One need look no further than a NYT article from Wednesday's paper about the re-branding of the Le Méridien hotel chain (hotel design covered here earlier; travel being an obvious and rich place to look for "experience innovation") to see how this latter-day gesamtkunstwerk approach draws on broad, disparate cultural influences to become something in excess of architecture or event-planning:
A “cultural curator,” Jérôme Sans, founder of Paris’s exhibition space Palais de Tokyo, has been retained by the hotel to oversee a range of amenities, including creating programs with six institutions, including the Museum of Contemporary Art in Shanghai and the Yerba Buena Center for the Arts in San Francisco. Mr. Sans is also developing in-house amenities like business breakfast menus by the celebrity chef Jean-Georges Vongerichten; specialty Illy coffee drinks; and a Méridien scent, LM01, by the French perfume company Le Labo.
What of the "cultural curator" role described above? Wouldn't it be interesting if architects and even planners did more of the same? Perhaps there's some poetry lost in the segregation of responsibilities.
In addition to perfume and coffee, the hotel chain has commissioned the composition of a "distinct sound" for its elevators, lobby and rooms. In lieu of a chocolate on the pillow at night, hotel staff leave a book of fairy tales instead.
“We’re trying to create a chic culture of discovery,” said Eva Ziegler, senior vice president for Le Méridien brand, “where the sophistication of art, architecture, and cuisine are available to travelers in a way that is subtle yet refined.”
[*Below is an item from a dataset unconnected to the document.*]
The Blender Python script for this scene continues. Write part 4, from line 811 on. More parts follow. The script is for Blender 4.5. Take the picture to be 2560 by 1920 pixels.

As Sans points out in an article in the IHT from last fall, "Culture is not just deluxe. For once, companies understand that dealing with culture is a key issue, and it needn't be intimidating."
In other words, focusing on user experience, which naturally has cultural dimensions, is not additive to the design process. Big and little touches, such as the design of a hotel's key cards, are all part of a whole:
Key cards will be decorated with artwork, and the hotel hopes that people will collect them. Guests will also get separate cards with information about exhibits at nearby cultural institutions that are partners of Le Méridien.
Above, one of Le Méridien's new key card designs.
I mention these things because I think they're fascinating; but also because I think there's an interesting possible overlap for architects and even planners here. There is the odd architecture firm that already does things like event planning or brand identity, and plenty of architects design furniture, but how many do perfume, or oversee menu choices? Examples of broader and more (for lack of better terms) explicitly experiential approaches to design in the planning and architecture world seem quite rare. Maybe you know of some.